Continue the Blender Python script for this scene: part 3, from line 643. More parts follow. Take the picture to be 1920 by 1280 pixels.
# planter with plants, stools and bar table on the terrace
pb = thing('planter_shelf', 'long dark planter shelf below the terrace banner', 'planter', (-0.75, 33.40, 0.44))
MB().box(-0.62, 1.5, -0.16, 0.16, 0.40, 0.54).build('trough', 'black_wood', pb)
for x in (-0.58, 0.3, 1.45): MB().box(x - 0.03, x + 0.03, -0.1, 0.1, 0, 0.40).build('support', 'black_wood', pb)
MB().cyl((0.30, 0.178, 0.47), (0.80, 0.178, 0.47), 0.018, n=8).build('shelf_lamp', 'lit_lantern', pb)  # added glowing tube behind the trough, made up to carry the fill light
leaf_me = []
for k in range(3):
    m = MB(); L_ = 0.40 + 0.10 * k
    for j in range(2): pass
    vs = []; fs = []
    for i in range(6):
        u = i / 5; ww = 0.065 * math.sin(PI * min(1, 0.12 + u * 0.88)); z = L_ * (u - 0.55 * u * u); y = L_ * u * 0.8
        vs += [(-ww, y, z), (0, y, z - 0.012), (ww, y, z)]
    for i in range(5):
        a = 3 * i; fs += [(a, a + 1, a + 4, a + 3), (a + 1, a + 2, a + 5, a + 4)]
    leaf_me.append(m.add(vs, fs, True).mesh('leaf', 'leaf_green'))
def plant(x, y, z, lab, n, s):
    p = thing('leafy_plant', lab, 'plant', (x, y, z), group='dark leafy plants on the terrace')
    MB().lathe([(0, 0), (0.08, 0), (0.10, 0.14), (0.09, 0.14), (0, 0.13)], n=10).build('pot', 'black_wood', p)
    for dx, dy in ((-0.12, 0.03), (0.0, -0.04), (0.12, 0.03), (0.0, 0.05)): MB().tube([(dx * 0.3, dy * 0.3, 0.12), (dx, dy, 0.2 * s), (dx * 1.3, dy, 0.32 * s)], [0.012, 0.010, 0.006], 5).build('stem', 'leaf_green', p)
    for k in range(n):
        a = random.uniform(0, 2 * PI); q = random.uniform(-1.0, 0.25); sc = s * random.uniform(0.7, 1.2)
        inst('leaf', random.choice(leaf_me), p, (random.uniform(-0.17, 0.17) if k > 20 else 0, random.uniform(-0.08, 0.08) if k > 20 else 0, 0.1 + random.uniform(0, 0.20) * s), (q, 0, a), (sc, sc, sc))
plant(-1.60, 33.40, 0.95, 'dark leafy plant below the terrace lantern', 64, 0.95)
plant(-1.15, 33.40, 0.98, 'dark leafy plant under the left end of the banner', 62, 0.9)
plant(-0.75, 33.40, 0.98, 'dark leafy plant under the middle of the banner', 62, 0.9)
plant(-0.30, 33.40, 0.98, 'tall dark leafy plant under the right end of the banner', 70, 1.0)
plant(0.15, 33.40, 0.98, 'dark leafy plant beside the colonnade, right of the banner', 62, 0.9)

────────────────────

:: INSTRUCTION ::
Reproduce the complete data exactly as presented above.

:: FULL SOLUTION ::
Continue the Blender Python script for this scene: part 3, from line 643. More parts follow. Take the picture to be 1920 by 1280 pixels.
# planter with plants, stools and bar table on the terrace
pb = thing('planter_shelf', 'long dark planter shelf below the terrace banner', 'planter', (-0.75, 33.40, 0.44))
MB().box(-0.62, 1.5, -0.16, 0.16, 0.40, 0.54).build('trough', 'black_wood', pb)
for x in (-0.58, 0.3, 1.45): MB().box(x - 0.03, x + 0.03, -0.1, 0.1, 0, 0.40).build('support', 'black_wood', pb)
MB().cyl((0.30, 0.178, 0.47), (0.80, 0.178, 0.47), 0.018, n=8).build('shelf_lamp', 'lit_lantern', pb)  # added glowing tube behind the trough, made up to carry the fill light
leaf_me = []
for k in range(3):
    m = MB(); L_ = 0.40 + 0.10 * k
    for j in range(2): pass
    vs = []; fs = []
    for i in range(6):
        u = i / 5; ww = 0.065 * math.sin(PI * min(1, 0.12 + u * 0.88)); z = L_ * (u - 0.55 * u * u); y = L_ * u * 0.8
        vs += [(-ww, y, z), (0, y, z - 0.012), (ww, y, z)]
    for i in range(5):
        a = 3 * i; fs += [(a, a + 1, a + 4, a + 3), (a + 1, a + 2, a + 5, a + 4)]
    leaf_me.append(m.add(vs, fs, True).mesh('leaf', 'leaf_green'))
def plant(x, y, z, lab, n, s):
    p = thing('leafy_plant', lab, 'plant', (x, y, z), group='dark leafy plants on the terrace')
    MB().lathe([(0, 0), (0.08, 0), (0.10, 0.14), (0.09, 0.14), (0, 0.13)], n=10).build('pot', 'black_wood', p)
    for dx, dy in ((-0.12, 0.03), (0.0, -0.04), (0.12, 0.03), (0.0, 0.05)): MB().tube([(dx * 0.3, dy * 0.3, 0.12), (dx, dy, 0.2 * s), (dx * 1.3, dy, 0.32 * s)], [0.012, 0.010, 0.006], 5).build('stem', 'leaf_green', p)
    for k in range(n):
        a = random.uniform(0, 2 * PI); q = random.uniform(-1.0, 0.25); sc = s * random.uniform(0.7, 1.2)
        inst('leaf', random.choice(leaf_me), p, (random.uniform(-0.17, 0.17) if k > 20 else 0, random.uniform(-0.08, 0.08) if k > 20 else 0, 0.1 + random.uniform(0, 0.20) * s), (q, 0, a), (sc, sc, sc))
plant(-1.60, 33.40, 0.95, 'dark leafy plant below the terrace lantern', 64, 0.95)
plant(-1.15, 33.40, 0.98, 'dark leafy plant under the left end of the banner', 62, 0.9)
plant(-0.75, 33.40, 0.98, 'dark leafy plant under the middle of the banner', 62, 0.9)
plant(-0.30, 33.40, 0.98, 'tall dark leafy plant under the right end of the banner', 70, 1.0)
plant(0.15, 33.40, 0.98, 'dark leafy plant beside the colonnade, right of the banner', 62, 0.9)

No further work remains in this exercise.